Il y avait tellement de monde pour les obsèques que même pas la moitié des gens ont pu rentrer dans la salle ! Il était apprécié de tout le monde. Il y avait ses anciens collègues CRS, ses amis motards, ses amis de bateau, sa famille. Lorsque le convoi est passé devant son ancienne compagnie de CRS je l'ai revu là devant sur sa belle moto.
Quand nous sommes entrés en voiture dans le grand cimetière de St Pierre ma mère a dit ses mots à sa sœur "la dernière fois que je suis venue ici c'était pour Marc". Ainsi la boucle était bouclée. Guy a rejoint son fils Marc qui l'attendait depuis 25 ans dans ce cimetière.
Je ne sais pas pourquoi je vous écris ces mots.
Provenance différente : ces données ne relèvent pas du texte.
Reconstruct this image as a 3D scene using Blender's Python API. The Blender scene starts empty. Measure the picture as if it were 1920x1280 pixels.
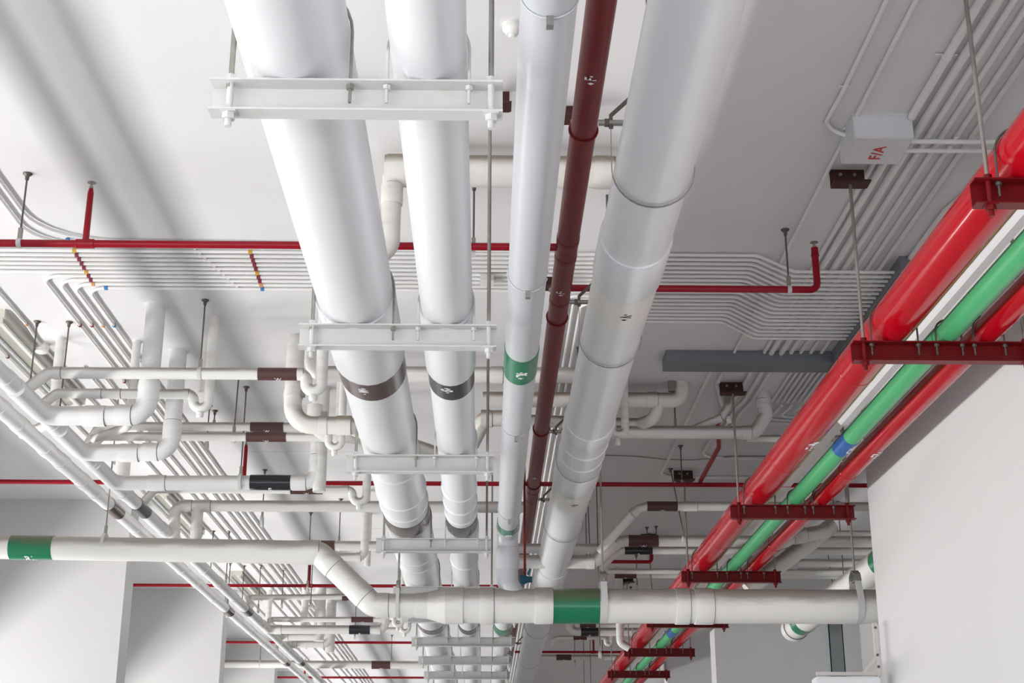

Au départ je voulais parler de mon cousin parce qu'une chanson m'y a fait penser, au final j'ai tout autant parlé de mon oncle, et puis ça revient au même vous n'en avez pas grand chose à faire. J'avais envie de laisser une trace de ce cousin que je n'ai pas connu parce que aujourd'hui quand on veut se souvenir de quelqu'un on peut regarder des photos, on peut chercher sur Internet des traces de la personne, lui est parti avant Internet, avant les portables, nous n'avons pas de photo de lui, sa mère était la seule qui avait une trace de lui autre qu'un souvenir (d'ailleurs je ne connais pas son nom de famille mais j'aimerais la retrouver si elle est toujours en vie) et c'est con et inutile mais je voulais que son histoire soit gardée en trace quelque part, visible. C'est maintenant fait, Marc R. a laissé une trace sur Internet.